**What this task involves**.
Give back all the data exactly, line by line.
--- start of Source material ---
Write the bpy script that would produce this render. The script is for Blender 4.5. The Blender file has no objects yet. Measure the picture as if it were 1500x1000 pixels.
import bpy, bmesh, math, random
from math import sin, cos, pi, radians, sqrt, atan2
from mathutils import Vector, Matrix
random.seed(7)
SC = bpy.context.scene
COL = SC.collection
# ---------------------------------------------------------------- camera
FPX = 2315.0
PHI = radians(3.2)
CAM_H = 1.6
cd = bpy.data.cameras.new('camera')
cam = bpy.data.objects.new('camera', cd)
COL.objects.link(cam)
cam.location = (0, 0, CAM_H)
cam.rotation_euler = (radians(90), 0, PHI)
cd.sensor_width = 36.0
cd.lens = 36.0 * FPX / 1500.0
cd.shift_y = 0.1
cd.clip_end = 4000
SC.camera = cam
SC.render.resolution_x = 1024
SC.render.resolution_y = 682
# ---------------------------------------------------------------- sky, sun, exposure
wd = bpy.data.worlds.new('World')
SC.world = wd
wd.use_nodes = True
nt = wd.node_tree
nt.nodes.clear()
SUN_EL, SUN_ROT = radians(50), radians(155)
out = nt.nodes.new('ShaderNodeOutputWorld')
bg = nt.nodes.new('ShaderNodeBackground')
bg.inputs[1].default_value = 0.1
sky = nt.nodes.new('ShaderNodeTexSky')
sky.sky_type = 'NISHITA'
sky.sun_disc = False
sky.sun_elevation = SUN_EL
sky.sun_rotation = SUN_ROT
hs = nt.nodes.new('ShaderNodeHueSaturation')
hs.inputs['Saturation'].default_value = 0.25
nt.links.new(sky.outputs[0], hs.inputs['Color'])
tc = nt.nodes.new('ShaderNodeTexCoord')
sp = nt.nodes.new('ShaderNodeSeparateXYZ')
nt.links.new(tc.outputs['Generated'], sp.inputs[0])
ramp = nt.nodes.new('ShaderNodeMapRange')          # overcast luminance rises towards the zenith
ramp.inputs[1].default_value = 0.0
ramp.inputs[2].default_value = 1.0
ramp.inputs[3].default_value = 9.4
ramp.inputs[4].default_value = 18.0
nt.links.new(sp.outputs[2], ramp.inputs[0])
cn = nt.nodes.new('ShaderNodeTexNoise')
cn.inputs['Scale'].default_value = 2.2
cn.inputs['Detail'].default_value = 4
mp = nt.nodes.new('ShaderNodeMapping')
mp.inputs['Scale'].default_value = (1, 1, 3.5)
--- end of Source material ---
**Answer to this problem**.
Write the bpy script that would produce this render. The script is for Blender 4.5. The Blender file has no objects yet. Measure the picture as if it were 1500x1000 pixels.
import bpy, bmesh, math, random
from math import sin, cos, pi, radians, sqrt, atan2
from mathutils import Vector, Matrix
random.seed(7)
SC = bpy.context.scene
COL = SC.collection
# ---------------------------------------------------------------- camera
FPX = 2315.0
PHI = radians(3.2)
CAM_H = 1.6
cd = bpy.data.cameras.new('camera')
cam = bpy.data.objects.new('camera', cd)
COL.objects.link(cam)
cam.location = (0, 0, CAM_H)
cam.rotation_euler = (radians(90), 0, PHI)
cd.sensor_width = 36.0
cd.lens = 36.0 * FPX / 1500.0
cd.shift_y = 0.1
cd.clip_end = 4000
SC.camera = cam
SC.render.resolution_x = 1024
SC.render.resolution_y = 682
# ---------------------------------------------------------------- sky, sun, exposure
wd = bpy.data.worlds.new('World')
SC.world = wd
wd.use_nodes = True
nt = wd.node_tree
nt.nodes.clear()
SUN_EL, SUN_ROT = radians(50), radians(155)
out = nt.nodes.new('ShaderNodeOutputWorld')
bg = nt.nodes.new('ShaderNodeBackground')
bg.inputs[1].default_value = 0.1
sky = nt.nodes.new('ShaderNodeTexSky')
sky.sky_type = 'NISHITA'
sky.sun_disc = False
sky.sun_elevation = SUN_EL
sky.sun_rotation = SUN_ROT
hs = nt.nodes.new('ShaderNodeHueSaturation')
hs.inputs['Saturation'].default_value = 0.25
nt.links.new(sky.outputs[0], hs.inputs['Color'])
tc = nt.nodes.new('ShaderNodeTexCoord')
sp = nt.nodes.new('ShaderNodeSeparateXYZ')
nt.links.new(tc.outputs['Generated'], sp.inputs[0])
ramp = nt.nodes.new('ShaderNodeMapRange')          # overcast luminance rises towards the zenith
ramp.inputs[1].default_value = 0.0
ramp.inputs[2].default_value = 1.0
ramp.inputs[3].default_value = 9.4
ramp.inputs[4].default_value = 18.0
nt.links.new(sp.outputs[2], ramp.inputs[0])
cn = nt.nodes.new('ShaderNodeTexNoise')
cn.inputs['Scale'].default_value = 2.2
cn.inputs['Detail'].default_value = 4
mp = nt.nodes.new('ShaderNodeMapping')
mp.inputs['Scale'].default_value = (1, 1, 3.5)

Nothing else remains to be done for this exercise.